Essentially, a large contributor to this unemployment problem is that most of the gaps in the South African job market are not able to be filled, because those who are unemployed simply do not possess the appropriate, or any, set of skills that are in demand.
To close this gap, it is widely agreed that solutions are needed that enable vast numbers of people around the country to be trained, or retrained. The challenge is as acute for the private sector as it is for the lowest and highest tiers of government, with the aim being not only to furnish people with jobs, but also to enable the economy to grow through key infra- structure and other developments that cannot be effected without an appropriately skilled workforce.
President Jacob Zuma highlighted this point in his recent State of the Nation address, saying: “We have to ensure that training and skills development initiatives in the country respond to the requirements of the economy.” He added that “education will be a key priority for the next five years”.

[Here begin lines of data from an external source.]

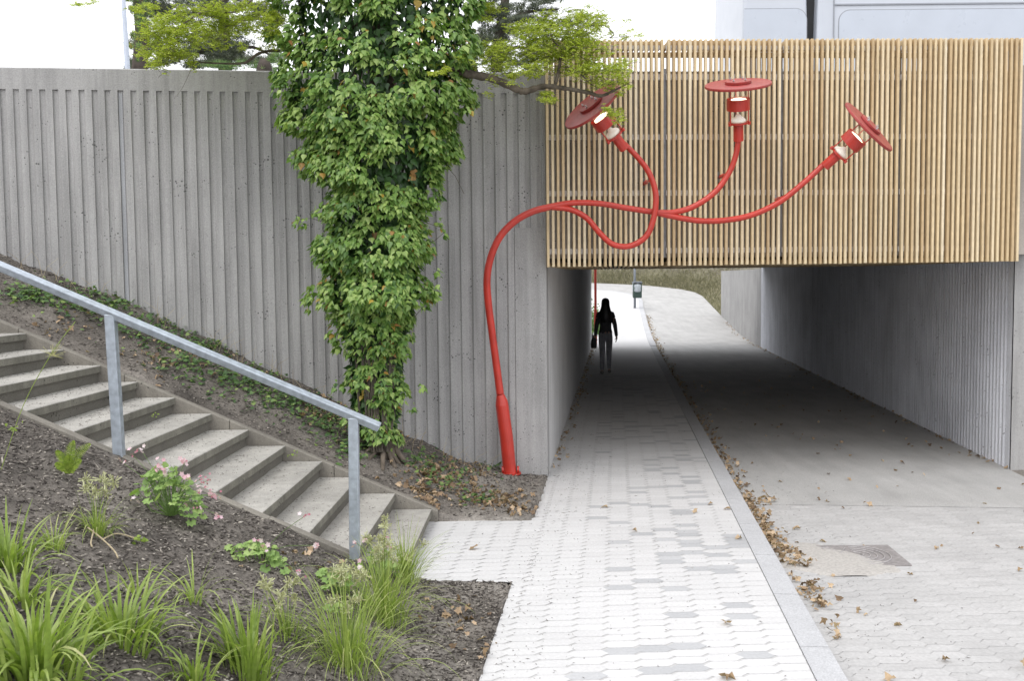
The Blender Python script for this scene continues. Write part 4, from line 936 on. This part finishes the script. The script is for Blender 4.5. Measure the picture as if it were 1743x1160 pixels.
def sprig(c, n, s, t0):
    a = random.uniform(0, 6.28); d = Vector((math.cos(a), math.sin(a) * .7, random.uniform(-.5, .25))).normalized(); side = d.cross(Vector((0, 0, 1))).normalized(); L_ = s * n * .42; p0 = c - d * L_ * .5
    for i in range(n):
        q = p0 + d * (L_ * i / n) + Vector((0, 0, -.25 * L_ * (i / n) ** 2))
        for sg in (-1, 1):
            PP.append(q); DD.append(side * sg + d * .5 + Vector((0, 0, -.25)) + Vector(rng.normal(0, .25, 3))); NN.append(Vector((0, -.3, 1)) + Vector(rng.normal(0, .45, 3))); TT.append(min(1, max(0, t0 + random.gauss(0, .22)))); SS.append(s * random.uniform(.8, 1.2))
    if random.random() < .3: tw.tube([p0 - d * .05 - Vector((0, 0, .02)), c, c + d * L_ * .5], [.0022, .0016, .001], 3)
def blobs(lst, dens, s=.020, t0=.5):
    for (px, py, rx, ry, Y, w_) in lst:
        N = int(rx * ry * dens * w_)
        subs = [(random.uniform(-1, 1), random.uniform(-1, 1), random.uniform(-.35, .35)) for _ in range(max(6, int(rx * ry / 55)))]
        for i in range(N):
            sx, sy, sz = random.choice(subs); x = px + rx * (sx * .75 + random.gauss(0, .20)); y = py + ry * (sy * .8 + random.gauss(0, .17)); sprig(at(x, y, Y + sz + random.gauss(0, .07)), 6, s, t0)
R1 = [(845, 95, 42, 30, 9.9, 1), (905, 62, 45, 36, 9.95, 1.1), (960, 52, 55, 34, 9.9, 1.3), (930, 105, 50, 28, 9.8, 1.1), (890, 120, 30, 16, 9.75, .7), (1000, 95, 50, 38, 9.8, .8), (1030, 125, 46, 26, 9.75, .8), (1050, 148, 24, 14, 9.7, .8), (938, 165, 22, 12, 9.7, 1.1), (1040, 185, 20, 16, 9.65, .7), (1052, 205, 16, 8, 9.65, .5), (1012, 42, 36, 22, 10.0, .35), (1050, 40, 40, 24, 10.1, .22), (1075, 62, 22, 8, 10.1, .4), (985, 20, 40, 18, 10.1, .35), (830, 20, 34, 18, 10.2, .7), (800, 95, 26, 22, 9.6, .6), (745, 118, 22, 10, 9.2, .6), (860, 135, 40, 10, 9.7, .3), (900, -60, 130, 50, 10, .4), (835, 160, 16, 16, 9.8, .15), (760, 250, 16, 20, 10, .06)]
blobs(R1, .40, .021, .55)
R2 = [(285, 40, 45, 30, 9.8, 1), (265, 75, 40, 28, 9.75, 1.1), (262, 100, 30, 16, 9.7, 1.0), (300, 70, 45, 30, 9.75, 1.1), (345, 30, 50, 30, 9.8, 1), (370, 60, 50, 26, 9.85, .9), (395, 20, 50, 24, 9.9, .9), (440, 28, 40, 30, 9.9, 1), (468, 35, 26, 26, 9.9, .9), (300, 100, 34, 12, 9.7, .6), (248, 15, 30, 14, 9.9, .5), (340, -70, 150, 50, 9.9, .35), (145, 2, 28, 7, 9.6, .5), (283, 122, 8, 4, 9.6, .5), (275, 112, 20, 6, 9.7, .6), (330, 112, 8, 10, 9.8, .3), (460, 65, 30, 20, 10, .5)]
blobs(R2, .30, .022, .55)
V, F, T = scatter(*leT, np.array(PP), frames(np.array(DD), np.array(NN)), np.array(SS), np.array(TT)); make('crown', V, F, m_rob, tree, T)
tw.build('twigs', m_twig, tree)

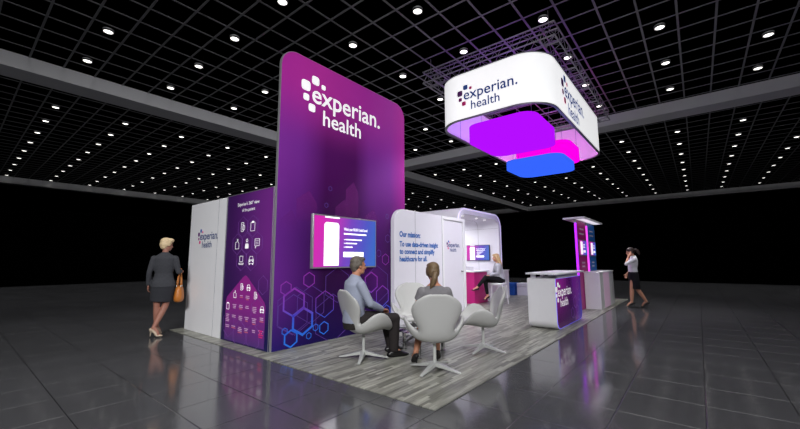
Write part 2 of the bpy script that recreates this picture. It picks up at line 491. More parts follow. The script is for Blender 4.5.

These sentiments reflected an earlier announcement, made in August 2008, for plans to introduce a nationwide human resource development strategy in April 2009, called the Human Resource Development Strategy of South Africa (HRDS-SA). The HRDS-SA would see a broad-based focus on developing skills and training initiatives across all industries and at all levels in the country, while seeking to align the supply of labour with the demands of the labour market.